Yönetim ve siyasi sistem

Yönetim ve siyaset çok geniş bir saha içinde ve yaşanmış pek çok tecrübeleri içine alan kavramlardır. Bazen en küçük bir ihmal dahi tamiri imkânsız felaketlere dönüşebilir. Bu iki konuda, bütün tahminlerin ve hatta tecrübelerin, bu fani dünya şartlarında, yeterli bir imkân doğuramadığı önemli problemler önümüzde sıralanmaktadır. Kitaplık konuları bir makaleye sığdırmaya kalkışmak, her şeyden önce bu konulara yabancı olmak ve yabancı kalmak demektir.

Özellikle dünyanın içinde bulunduğu globalleşme çağında, akıl, vicdan, tecrübe, bilgi ve adaletle, serbestçe ve seviyeli, siyasi usül ve yöntemlerle ve vakit geçirmeden, sorunların çözümüne imkan bırakmayan güç grupları, kendilerinin doğurduğu bu yangının ortasında kalacaklardır. İnsanlık tarihinin, zaman zaman ibretli olaylarla tekrarladığı bu gerçeklere dikkat edip anlayamadan, kendilerini tehlikeye karşı tamamen körleştiren bir çıkmaza giriyorlar. Evet, bu bir imtihan dünyasıdır. İyiliği seçenler iyilik yolunda; kötülüğü seçenler kendi yollarında yürüyüp ittifak edebilmeli ki, herkes seçtiği yolun notunu alsın. Bu imtihan dünyasında, tarih boyunca ilahi dinin iman ve ahlak yolunu tam olarak kapatmaya güç yetirilememiştir.
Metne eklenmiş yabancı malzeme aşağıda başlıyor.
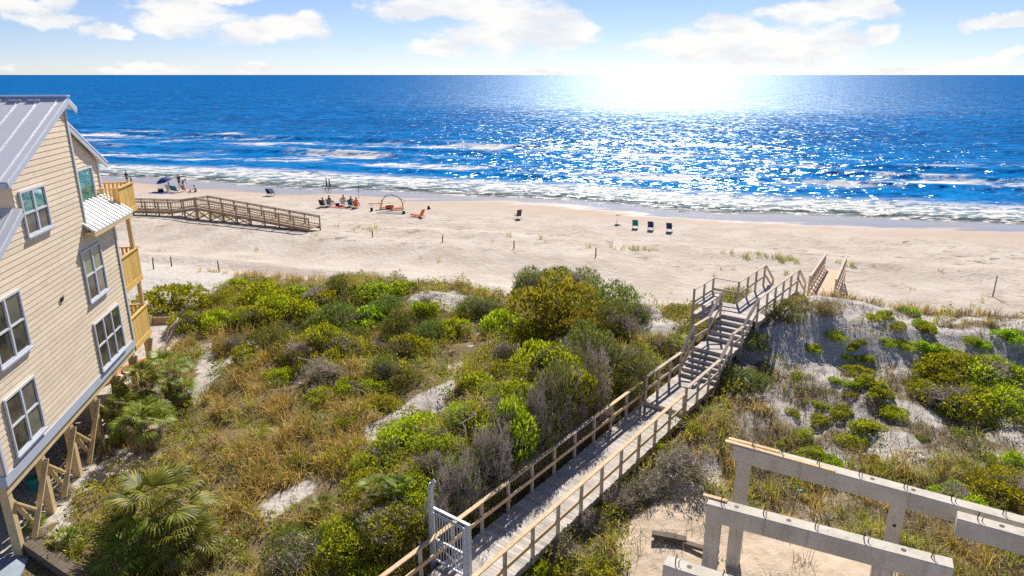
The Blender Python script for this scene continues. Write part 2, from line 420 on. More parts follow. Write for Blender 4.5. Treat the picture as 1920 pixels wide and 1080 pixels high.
def make_water():
    m, t, out = new_mat('sea_water')
    g = t.add('ShaderNodeNewGeometry'); P = g.outputs['Position']
    w = t.vmath('DOT_PRODUCT', P, (SH[0], SH[1], 0)); l = t.vmath('DOT_PRODUCT', P, (SH[1], -SH[0], 0))
    Q = t.mapping(P, rot=(0, 0, R(17.6)), scale=(0.45, 1, 1))
    a = t.noise(Q, 0.9, 5, 0.7, '2D', 'Color'); b = t.noise(Q, 0.16, 3, 0.6, '2D', 'Color')
    va = t.vmath('SUBTRACT', a, (0.5, 0.5, 0.5)); vb = t.vmath('SUBTRACT', b, (0.5, 0.5, 0.5))
    va = t.vmath('MULTIPLY', va, (1.9, 2.4, 0)); vb = t.vmath('MULTIPLY', vb, (0.35, 0.5, 0))
    far = t.smooth(w, 110.0, 420.0)
    amp = t.math('SUBTRACT', 1.0, t.math('MULTIPLY', far, 0.42))
    va0 = t.add('ShaderNodeVectorMath', operation='SCALE', ins={0: va, 3: amp}).outputs[0]
    nrm = t.vmath('NORMALIZE', t.vmath('ADD', t.vmath('ADD', va0, vb), g.outputs['Normal']))
    nb = t.noise(Q, 0.035, 5, 0.6, '2D'); nm = t.noise(Q, 0.25, 5, 0.65, '2D')
    deep = t.mix(t.smooth(nb, 0.35, 0.65), (0.003, 0.125, 0.37), (0.005, 0.175, 0.49))
    deep = t.mix(t.smooth(nm, 0.46, 0.62), deep, (0.0006, 0.06, 0.22))
    near = t.mix(t.smooth(nm, 0.35, 0.65), (0.002, 0.20, 0.52), (0.001, 0.13, 0.40))
    c = t.mix(t.smooth(w, 230.0, 110.0), deep, near)
    # green-grey translucency right at the shore
    c = t.mix(t.smooth(w, 112.0, 96.0), c, (0.16, 0.25, 0.27))
    # foam
    wn = t.noise(Q, 0.06, 5, 0.65, '2D')
    sw = attr_fac(t, 'shore')                     # metres seaward of the waterline
    wd = t.math('ADD', sw, t.math('ADD', t.math('MULTIPLY', t.math('SUBTRACT', wn, 0.5), 16.0), t.math('MULTIPLY', t.math('SUBTRACT', t.noise(Q, 0.014, 2, 0.5, '2D'), 0.5), 34.0)))
    wd = t.math('ADD', sw, t.math('MULTIPLY', t.math('SUBTRACT', wd, sw), t.math('ADD', 0.35, t.math('MULTIPLY', t.smooth(sw, 14.0, 30.0), 0.65))))
    lace = t.add('ShaderNodeTexVoronoi', ins={'Vector': t.vmath('ADD', Q, t.vmath('MULTIPLY', va, (0.9, 0.9, 0))), 'Scale': 0.75}); lace.feature = 'DISTANCE_TO_EDGE'
    lc = t.smooth(lace.outputs['Distance'], 0.20, 0.03)
    fn = t.noise(Q, 0.55, 7, 0.75, '2D')
    fb = t.noise(t.mapping(P, rot=(0, 0, R(17.6)), scale=(0.42, 1, 1)), 0.11, 5, 0.6, '2D')
    wash = t.smooth(wd, 17.0, 11.5)
    washf = t.math('MULTIPLY', wash, t.smooth(t.math('ADD', t.math('ADD', fn, t.math('MULTIPLY', lc, 0.16)), t.math('MULTIPLY', t.smooth(wd, 10.5, 4.0), -0.10)), 0.46, 0.62))
    def band(c0, hw, th, soft=0.10):
        bb = t.smooth(t.math('ABSOLUTE', t.math('SUBTRACT', wd, c0)), hw, hw * 0.25)
        return t.math('MULTIPLY', bb, t.smooth(t.math('ADD', t.math('MULTIPLY', fb, 0.65), t.math('ADD', t.math('MULTIPLY', fn, 0.35), t.math('MULTIPLY', lc, 0.05))), th, th + soft))
    f = washf
    for c0, hw, th in ((26, 6, 0.515), (40, 6, 0.53), (60, 10, 0.525), (74, 5, 0.57), (100, 8, 0.66)):
        f = t.math('MAXIMUM', f, band(c0, hw, th))
    caps = t.math('MULTIPLY', t.smooth(t.noise(t.mapping(P, rot=(0, 0, R(17.6)), scale=(0.35, 1, 1)), 0.33, 5, 0.6, '2D'), 0.70, 0.75), 0.75)
    f = t.math('MINIMUM', t.math('MAXIMUM', f, caps), 1.0)
    thin = t.smooth(sw, -0.5, 9.0)
    dif = t.add('ShaderNodeBsdfDiffuse', ins={'Color': c, 'Normal': nrm})
    fr = t.add('ShaderNodeFresnel', ins={'IOR': 1.33, 'Normal': nrm})
    fac = t.math('MINIMUM', t.math('ADD', fr.outputs[0], 0.01), 0.095)
    gl = t.add('ShaderNodeBsdfGlossy', distribution='BECKMANN', ins={'Color': (0.78, 0.91, 1.0, 1), 'Roughness': t.math('ADD', 0.27, t.math('MULTIPLY', far, 0.20)), 'Normal': nrm})
    mx = t.add('ShaderNodeMixShader', ins={0: fac, 1: dif.outputs[0], 2: gl.outputs[0]})
    fo = t.add('ShaderNodeBsdfDiffuse', ins={'Color': (0.74, 0.71, 0.67, 1)})
    mf = t.add('ShaderNodeMixShader', ins={0: f, 1: mx.outputs[0], 2: fo.outputs[0]})
    # the last film of the swash lets the sand show through
    tr = t.add('ShaderNodeBsdfTransparent')
    keep = t.math('MAXIMUM', thin, f)
    mm = t.add('ShaderNodeMixShader', ins={0: keep, 1: tr.outputs[0], 2: mf.outputs[0]})
    t.l.new(mm.outputs[0], out.inputs[0])
    return m

M = {}
M['sand'] = make_sand(); M['water'] = make_water()
M['deck'] = wood('weathered_deck', (0.50, 0.45, 0.405), 0.2, 0.2)
M['rail'] = wood('weathered_rail', (0.46, 0.375, 0.29), 0.28, 0.25)
M['newrail'] = wood('fresh_rail_timber', (0.62, 0.44, 0.25), 0.22, 0.2)
M['oldwood'] = wood('old_dark_wood', (0.13, 0.10, 0.075), 0.35, 0.2)
M['driftwood'] = wood('driftwood', (0.36, 0.30, 0.25), 0.35, 0.15)
M['farwood'] = wood('walkover_wood', (0.40, 0.285, 0.19), 0.25, 0.15)
M['ramp'] = wood('ramp_boards', (0.60, 0.43, 0.29), 0.15, 0.1)
M['yellowpine'] = wood('yellow_pine', (0.72, 0.46, 0.13), 0.16, 0.12)
M['cream'] = wood('cream_stilt_paint', (0.66, 0.50, 0.27), 0.14, 0.08)
def concrete():
    m, t, out = new_mat('concrete')
    tcn = t.add('ShaderNodeTexCoord'); O = tcn.outputs['Object']
    n = t.noise(O, 1.2, 6, 0.65); f = t.noise(O, 26.0, 4, 0.7); st = t.noise(t.mapping(O, scale=(5, 5, 0.55)), 1.0, 5, 0.65)
    c = t.mix(t.smooth(n, 0.3, 0.7), (0.54, 0.485, 0.405), (0.70, 0.645, 0.55))
    c = t.mix(t.math('MULTIPLY', t.smooth(st, 0.54, 0.70), 0.55), c, (0.30, 0.275, 0.245))
    c = t.mix(t.math('MULTIPLY', t.smooth(f, 0.62, 0.72), 0.5), c, (0.26, 0.24, 0.21))
    b = t.add('ShaderNodeBsdfPrincipled', ins={'Base Color': c, 'Roughness': 0.9, 'Specular IOR Level': 0.2})
    bn = t.add('ShaderNodeBump', ins={'Strength': 0.35, 'Distance': 0.02, 'Height': t.math('ADD', f, n)})
    t.l.new(bn.outputs[0], b.inputs['Normal']); t.l.new(b.outputs[0], out.inputs[0]); return m
M['concrete'] = concrete()
M['steel'] = simple('rebar', (0.05, 0.045, 0.04), 0.6, 0.3, 20)
M['gate'] = simple('galvanised_gate', (0.52, 0.56, 0.62), 0.42, 0.12, 6, metal=0.25, spec=0.5)
M['siding'] = wood('cream_siding', (0.80, 0.66, 0.495), 0.06, 0.06)
M['trim'] = simple('white_trim', (0.64, 0.66, 0.71), 0.5, 0.05, 3)
M['greytrim'] = simple('grey_trim', (0.50, 0.55, 0.66), 0.55, 0.06, 3)
M['metalroof'] = simple('metal_roof', (0.72, 0.72, 0.76), 0.35, 0.05, 0.8, metal=0.1, spec=0.5)
M['awning'] = simple('awning_metal', (0.80, 0.80, 0.80), 0.4, 0.08, 2.0, metal=0.1, spec=0.5)
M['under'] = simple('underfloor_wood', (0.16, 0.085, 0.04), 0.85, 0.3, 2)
M['rust'] = simple('orange_plastic', (0.72, 0.12, 0.02), 0.4, 0.1, 4)
M['soil'] = simple('soil', (0.20, 0.14, 0.09), 0.9, 0.3, 3)
def glassmat():
    m, t, out = new_mat('window_glass')
    tcn = t.add('ShaderNodeTexCoord')
    n = t.noise(tcn.outputs['Object'], 1.4, 3, 0.6)
    c = t.mix(t.smooth(n, 0.35, 0.65), (0.03, 0.03, 0.03), (0.12, 0.105, 0.09))
    oi = t.add('ShaderNodeObjectInfo')
    c = t.mix(t.math('MULTIPLY', t.smooth(oi.outputs['Random'], 0.45, 1.0), 0.55), c, (0.30, 0.29, 0.26))
    b = t.add('ShaderNodeBsdfPrincipled', ins={'Base Color': c, 'Roughness': 0.06, 'Specular IOR Level': 0.6})
    bn = t.add('ShaderNodeBump', ins={'Strength': 0.05, 'Distance': 0.05, 'Height': t.noise(tcn.outputs['Object'], 2.5, 2, 0.5)})
    t.l.new(bn.outputs[0], b.inputs['Normal'])
    t.l.new(b.outputs[0], out.inputs[0]); return m
M['glass'] = glassmat()
def greenglass():
    m, t, out = new_mat('green_glass')
    tcn = t.add('ShaderNodeTexCoord')
    n = t.noise(t.mapping(tcn.outputs['Object'], scale=(1, 0.7, 1.8)), 2.6, 5, 0.6, dist=1.2)
    c = t.mix(t.smooth(n, 0.35, 0.55), (0.004, 0.09, 0.075), (0.06, 0.26, 0.21))
    b = t.add('ShaderNodeBsdfPrincipled', ins={'Base Color': c, 'Roughness': 0.05, 'Specular IOR Level': 0.7})
    t.l.new(b.outputs[0], out.inputs[0]); return m
M['greenglass'] = greenglass()
M['greenglass_dim'] = simple('sage_reflecting_glass', (0.22, 0.26, 0.15), 0.1, 0.2, 1.5, spec=0.6)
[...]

Müminler, Kapadokya kayalarına ikametgah olarak imanlarını nakşettikleri; Çanakkale savaşında şehadet ve gaziliğe eriştikleri gibi genellikle şehirlerinin ve vatanlarının kurtuluş destanını yazdılar.

Destan yazmadan destan; millete ve devlete faydalı olmadan hizmet ortaya koymanın imkanı da yoktur.

İnsanın bu dünyadaki imtihanı son derece önemli bir imtihan olduğu için ilahi takdirle, imtihan salonunda en ince teferruatına kadar serbestlik uygulanmaktadır. Özgürlük, insanın yaratılış, fıtrat gereklerine göre faydalı ve doğru işlerde serbest olmasıdır. İyi ve doğrunun ölçüsü de ilk insandan beri değişmemiştir. Fakat on yıl millet çoğunluğunun oylarıyla iktidar olmuş bir başbakana idam kararı veren, iki yıllık bir darbe iktidarının, Yüce Divan olarak kurduğu yargının başkanı, idam kararının gerekçesini, şüphesiz bütün cesaretini toplayarak, insanlık tarihine açık ve net bir ışık olsun diye, "Sizi buraya getiren kuvvet böyle istedi" diyor. Maksadımız tarihi yargılamak değildir. Tarih, olaylardan ibretler çıkarıp insanlığın faydasına sunmak içindir. Bu darbe iktidarlarının, devlet ve millet hayatını tamamen adalet ve insani değerlerden koparmak için olduğunu en iyi anlayanlar da bu zulme uğrayan devlet ve millet topluluklarıdır. İlk Cihan Harbi'nin eklerinden olan, "İsrail ve Ortadoğu" planlarının, vatanı ve sınırları belli olmadığı gibi; milletinin de nüfusu da gerçek ikamet yerleri de belli değildir. Amerika ve Batı Devletler topluluğunun, Ukrayna' ya basit bir yardım meselesini dahi kendi aralarında defalarca müzakere edip, değişiklikler yaparak gönderip, daha değişik bir program olarak uygulanırken, İsrail'in açık hava hapishanesi durumundaki Gazze'yi aylardır, karadan, havadan, denizden bombalamasına; insanlık vicdanını yaralayan ve çok daha önemlisi, bu gidişin sonunu düşündüren vahşete, bu liderlerin destekten başka söz bulamamaları, bütün insanlığı düşünmeye davet eden bir çağrıdır.